PREFAZIONE

Voci... quante voci si levano a noi da Sarajevo, Mostar, Goradze, Srebenica, "Città del Martirio".

Spesso dalla mente e dal cuore se ne rimuove la tragica eco, forse per non soccombere al senso di impotenza di fronte ai massacri che la televisione ormai da troppo tempo ci offre con scioccante naturalismo. Ancora più spesso, realtà in presa diretta e finzione sono arrivate a fondersi davanti ai nostri occhi in un ambiguo groviglio di immagini.

Ma lacrime, dolore e sangue non cessano di essere meno veri per chi soffre. Per tanti si è spezzato il futuro, ogni futuro. A Sarajevo - dicono fonti Unicef - un bambino su quattro pensa che non valga la pena di vivere.

La consapevolezza di una lacerazione profonda e irreversibile al tessuto dell'esistenza quotidiana vibra forte in "Fratello nemico" dove a quelle "voci" sono date con grande efficacia evocativa le parole per raccontarsi. Raccontare è far rivivere ciò che è morto, riprendersi volti e identità, denunciare l'orrore e la sopraffazione.

"Siamo sole, abbandonate al nostro destino, dimenticate da tutti nelle nostre prigioni. Chi può far qualcosa?": fende l'aria lo straziante interrogativo della donna seviziata, violentata, vittima della "pulizia etnica". Uguale agonia si riverbera nell'angoscia di una madre in attesa del figlio che torni "dalle montagne bianche ma non pure", nello smarrimento del soldato per il quale unica certezza è la solitudine, il non voler essere "alfiere della morte". Tenera, immobile sulla soglia del tempo, la coppia di innamorati, i cui corpi insepolti e abbracciati "assaporano l'eternità davanti alla vita che scorre". E il turbinio della vita cittadina, prima che milioni di bombe spegnessero luci e suoni, empie gli spazi della memoria di chi ormai con le sue povere pupille cieche scorge solo "la notte dell'anima".

Dagli oscuri territori del silenzio, dai ghetti della sofferenza, Giorgio Barba ha tratto "testimonianze" di cui è contesto il suo dramma corale. Dell'immane tragedia balcanica ha saputo filtrare, con la sua acuta sensibilità di poeta, il vissuto delle persone, la storia "minore" ma, proprio per questo, tanto più eloquente.

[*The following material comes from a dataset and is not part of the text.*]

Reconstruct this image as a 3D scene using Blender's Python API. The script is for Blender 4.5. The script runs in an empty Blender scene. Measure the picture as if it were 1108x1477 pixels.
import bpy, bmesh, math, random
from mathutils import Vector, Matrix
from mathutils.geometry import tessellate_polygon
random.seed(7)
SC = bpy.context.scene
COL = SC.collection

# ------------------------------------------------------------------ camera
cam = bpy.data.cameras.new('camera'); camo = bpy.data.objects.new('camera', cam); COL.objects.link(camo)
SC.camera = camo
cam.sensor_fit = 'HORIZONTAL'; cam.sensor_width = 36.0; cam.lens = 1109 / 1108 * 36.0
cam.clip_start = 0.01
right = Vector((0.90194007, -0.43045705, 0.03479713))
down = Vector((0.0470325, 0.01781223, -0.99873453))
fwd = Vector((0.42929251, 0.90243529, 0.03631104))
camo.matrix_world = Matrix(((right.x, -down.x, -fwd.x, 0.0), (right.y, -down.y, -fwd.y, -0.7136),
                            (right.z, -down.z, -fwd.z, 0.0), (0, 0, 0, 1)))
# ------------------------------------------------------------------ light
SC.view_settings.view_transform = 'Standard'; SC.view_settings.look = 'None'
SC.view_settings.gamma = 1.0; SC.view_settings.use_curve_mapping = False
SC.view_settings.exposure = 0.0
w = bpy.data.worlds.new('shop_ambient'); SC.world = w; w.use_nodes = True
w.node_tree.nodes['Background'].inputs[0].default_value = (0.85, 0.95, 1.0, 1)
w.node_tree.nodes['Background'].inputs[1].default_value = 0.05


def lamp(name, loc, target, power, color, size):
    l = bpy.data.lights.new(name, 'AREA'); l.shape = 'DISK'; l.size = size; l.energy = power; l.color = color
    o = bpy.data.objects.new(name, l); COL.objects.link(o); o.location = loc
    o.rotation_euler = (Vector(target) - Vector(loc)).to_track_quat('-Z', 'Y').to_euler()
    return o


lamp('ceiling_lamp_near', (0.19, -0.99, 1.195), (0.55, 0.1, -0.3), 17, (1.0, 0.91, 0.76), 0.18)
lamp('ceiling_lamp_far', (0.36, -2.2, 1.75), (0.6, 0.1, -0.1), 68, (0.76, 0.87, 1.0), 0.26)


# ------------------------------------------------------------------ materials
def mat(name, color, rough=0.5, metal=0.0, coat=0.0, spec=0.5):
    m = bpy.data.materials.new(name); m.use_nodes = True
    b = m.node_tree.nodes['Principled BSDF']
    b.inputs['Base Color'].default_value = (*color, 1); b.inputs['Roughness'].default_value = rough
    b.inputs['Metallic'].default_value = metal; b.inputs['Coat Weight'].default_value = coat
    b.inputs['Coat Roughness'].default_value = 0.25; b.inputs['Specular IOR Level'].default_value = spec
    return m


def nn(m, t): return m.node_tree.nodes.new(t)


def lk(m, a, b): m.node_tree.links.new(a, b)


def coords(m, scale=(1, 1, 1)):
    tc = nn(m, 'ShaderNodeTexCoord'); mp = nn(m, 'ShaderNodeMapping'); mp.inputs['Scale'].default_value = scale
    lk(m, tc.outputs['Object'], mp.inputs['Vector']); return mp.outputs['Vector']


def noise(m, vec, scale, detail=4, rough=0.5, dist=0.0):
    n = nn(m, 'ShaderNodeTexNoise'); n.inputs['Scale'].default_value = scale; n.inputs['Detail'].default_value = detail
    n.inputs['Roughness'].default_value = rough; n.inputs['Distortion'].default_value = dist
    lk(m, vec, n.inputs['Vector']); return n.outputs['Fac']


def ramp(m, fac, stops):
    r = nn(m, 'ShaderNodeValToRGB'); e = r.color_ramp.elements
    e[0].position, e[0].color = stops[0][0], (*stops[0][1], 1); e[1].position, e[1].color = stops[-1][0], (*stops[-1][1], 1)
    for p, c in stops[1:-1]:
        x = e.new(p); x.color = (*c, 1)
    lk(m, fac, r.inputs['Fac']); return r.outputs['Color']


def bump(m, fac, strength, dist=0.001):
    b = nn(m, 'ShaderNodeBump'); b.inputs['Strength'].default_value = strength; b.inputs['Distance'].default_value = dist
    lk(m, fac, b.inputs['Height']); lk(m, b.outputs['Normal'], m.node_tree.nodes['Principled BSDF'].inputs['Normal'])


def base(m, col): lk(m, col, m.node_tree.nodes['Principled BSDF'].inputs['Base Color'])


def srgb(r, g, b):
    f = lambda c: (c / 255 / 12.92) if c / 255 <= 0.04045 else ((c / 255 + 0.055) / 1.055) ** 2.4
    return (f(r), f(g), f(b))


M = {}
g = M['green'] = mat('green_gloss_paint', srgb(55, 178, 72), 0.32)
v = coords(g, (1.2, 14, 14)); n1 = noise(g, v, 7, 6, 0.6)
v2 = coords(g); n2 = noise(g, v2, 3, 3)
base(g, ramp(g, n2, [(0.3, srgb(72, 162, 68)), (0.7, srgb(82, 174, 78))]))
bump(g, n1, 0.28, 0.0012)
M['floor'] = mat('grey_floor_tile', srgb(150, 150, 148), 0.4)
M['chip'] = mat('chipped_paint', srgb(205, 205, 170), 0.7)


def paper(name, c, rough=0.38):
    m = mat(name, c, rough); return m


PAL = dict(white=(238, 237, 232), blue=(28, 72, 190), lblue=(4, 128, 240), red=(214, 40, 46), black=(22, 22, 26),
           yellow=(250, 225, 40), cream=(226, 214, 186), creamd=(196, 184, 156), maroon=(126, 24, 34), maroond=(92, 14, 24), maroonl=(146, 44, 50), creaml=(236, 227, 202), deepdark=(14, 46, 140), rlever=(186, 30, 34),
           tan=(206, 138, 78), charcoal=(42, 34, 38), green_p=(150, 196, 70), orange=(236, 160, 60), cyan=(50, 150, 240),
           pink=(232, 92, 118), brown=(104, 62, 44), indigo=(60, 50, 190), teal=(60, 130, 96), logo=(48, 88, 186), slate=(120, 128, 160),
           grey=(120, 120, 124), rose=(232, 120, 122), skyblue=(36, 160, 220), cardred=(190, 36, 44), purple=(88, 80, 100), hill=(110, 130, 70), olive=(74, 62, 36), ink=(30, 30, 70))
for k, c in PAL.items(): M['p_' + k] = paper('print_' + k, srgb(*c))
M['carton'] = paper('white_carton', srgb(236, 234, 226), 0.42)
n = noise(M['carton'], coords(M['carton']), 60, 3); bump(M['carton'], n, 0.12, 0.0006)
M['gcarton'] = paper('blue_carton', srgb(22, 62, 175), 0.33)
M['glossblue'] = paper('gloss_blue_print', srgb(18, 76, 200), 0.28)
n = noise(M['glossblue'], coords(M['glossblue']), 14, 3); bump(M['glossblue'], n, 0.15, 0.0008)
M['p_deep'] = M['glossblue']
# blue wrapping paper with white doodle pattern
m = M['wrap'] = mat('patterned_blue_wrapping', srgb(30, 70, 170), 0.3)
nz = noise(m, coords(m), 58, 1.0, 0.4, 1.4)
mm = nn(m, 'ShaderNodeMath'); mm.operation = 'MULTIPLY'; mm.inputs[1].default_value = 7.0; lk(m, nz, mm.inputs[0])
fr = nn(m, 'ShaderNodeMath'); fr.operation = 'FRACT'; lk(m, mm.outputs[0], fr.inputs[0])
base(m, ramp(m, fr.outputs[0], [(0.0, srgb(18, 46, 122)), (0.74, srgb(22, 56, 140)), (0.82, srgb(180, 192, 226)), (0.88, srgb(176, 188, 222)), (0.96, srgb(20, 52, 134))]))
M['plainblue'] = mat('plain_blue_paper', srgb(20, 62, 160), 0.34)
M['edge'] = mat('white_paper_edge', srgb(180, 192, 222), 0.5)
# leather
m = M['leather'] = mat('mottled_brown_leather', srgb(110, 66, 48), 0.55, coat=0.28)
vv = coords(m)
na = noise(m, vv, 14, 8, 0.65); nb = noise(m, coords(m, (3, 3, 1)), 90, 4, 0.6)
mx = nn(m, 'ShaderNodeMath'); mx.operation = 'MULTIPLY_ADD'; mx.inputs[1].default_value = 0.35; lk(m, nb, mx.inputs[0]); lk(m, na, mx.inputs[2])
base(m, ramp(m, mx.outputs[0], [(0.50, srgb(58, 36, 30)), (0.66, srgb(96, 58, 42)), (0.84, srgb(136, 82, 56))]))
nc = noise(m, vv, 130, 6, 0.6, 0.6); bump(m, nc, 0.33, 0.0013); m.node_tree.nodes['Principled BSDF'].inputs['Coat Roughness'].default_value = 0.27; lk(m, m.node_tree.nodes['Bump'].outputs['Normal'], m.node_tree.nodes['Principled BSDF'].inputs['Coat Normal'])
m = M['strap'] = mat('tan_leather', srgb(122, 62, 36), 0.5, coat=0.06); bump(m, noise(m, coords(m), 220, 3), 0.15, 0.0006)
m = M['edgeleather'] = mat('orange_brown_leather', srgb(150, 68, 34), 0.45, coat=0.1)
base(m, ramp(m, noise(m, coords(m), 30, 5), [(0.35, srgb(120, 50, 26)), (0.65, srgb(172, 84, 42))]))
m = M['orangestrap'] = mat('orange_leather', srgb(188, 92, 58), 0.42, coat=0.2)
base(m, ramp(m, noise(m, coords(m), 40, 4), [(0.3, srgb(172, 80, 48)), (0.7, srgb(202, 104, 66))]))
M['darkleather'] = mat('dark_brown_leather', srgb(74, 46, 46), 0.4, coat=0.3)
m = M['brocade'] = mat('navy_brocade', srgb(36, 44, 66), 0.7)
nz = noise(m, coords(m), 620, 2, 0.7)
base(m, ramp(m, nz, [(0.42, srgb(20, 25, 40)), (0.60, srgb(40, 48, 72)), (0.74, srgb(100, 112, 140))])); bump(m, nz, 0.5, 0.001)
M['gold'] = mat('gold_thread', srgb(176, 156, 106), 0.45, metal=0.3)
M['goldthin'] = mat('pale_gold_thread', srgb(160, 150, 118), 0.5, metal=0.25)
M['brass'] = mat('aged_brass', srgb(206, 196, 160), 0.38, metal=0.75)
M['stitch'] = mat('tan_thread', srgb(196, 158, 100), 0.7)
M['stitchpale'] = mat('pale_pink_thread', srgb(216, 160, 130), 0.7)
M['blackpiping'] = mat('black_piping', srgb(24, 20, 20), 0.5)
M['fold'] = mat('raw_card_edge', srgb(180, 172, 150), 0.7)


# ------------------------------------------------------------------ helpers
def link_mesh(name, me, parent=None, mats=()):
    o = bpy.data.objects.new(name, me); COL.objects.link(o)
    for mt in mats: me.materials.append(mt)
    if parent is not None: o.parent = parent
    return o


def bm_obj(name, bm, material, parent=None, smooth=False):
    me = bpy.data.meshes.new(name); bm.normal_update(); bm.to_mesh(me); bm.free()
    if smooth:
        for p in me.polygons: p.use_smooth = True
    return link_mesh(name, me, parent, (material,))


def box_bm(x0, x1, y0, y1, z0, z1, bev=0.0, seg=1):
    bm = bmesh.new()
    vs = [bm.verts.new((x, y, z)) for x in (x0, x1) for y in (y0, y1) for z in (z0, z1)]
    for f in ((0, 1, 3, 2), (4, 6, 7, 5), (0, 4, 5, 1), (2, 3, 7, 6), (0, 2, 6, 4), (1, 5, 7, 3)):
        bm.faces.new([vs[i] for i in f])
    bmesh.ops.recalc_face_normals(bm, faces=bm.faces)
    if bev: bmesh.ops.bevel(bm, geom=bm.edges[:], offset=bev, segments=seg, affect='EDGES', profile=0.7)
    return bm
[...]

Perfino l'esaltazione del giovane che sogna di imporre al suo popolo la propria "presenza taumaturgica" coprendosi di gloria sui campi di battaglia, si svela così nella sua folle eppur umana dimensione.

Ne scaturisce un'esplicita condanna della guerra e, soprattutto, il monito a non girarsi dall'altra parte: continua ad esistere qualcuno fino a quando noi riusciamo a pensare alla sua esistenza, non permettiamo che si sperda "nei mari immobili dell'indifferenza".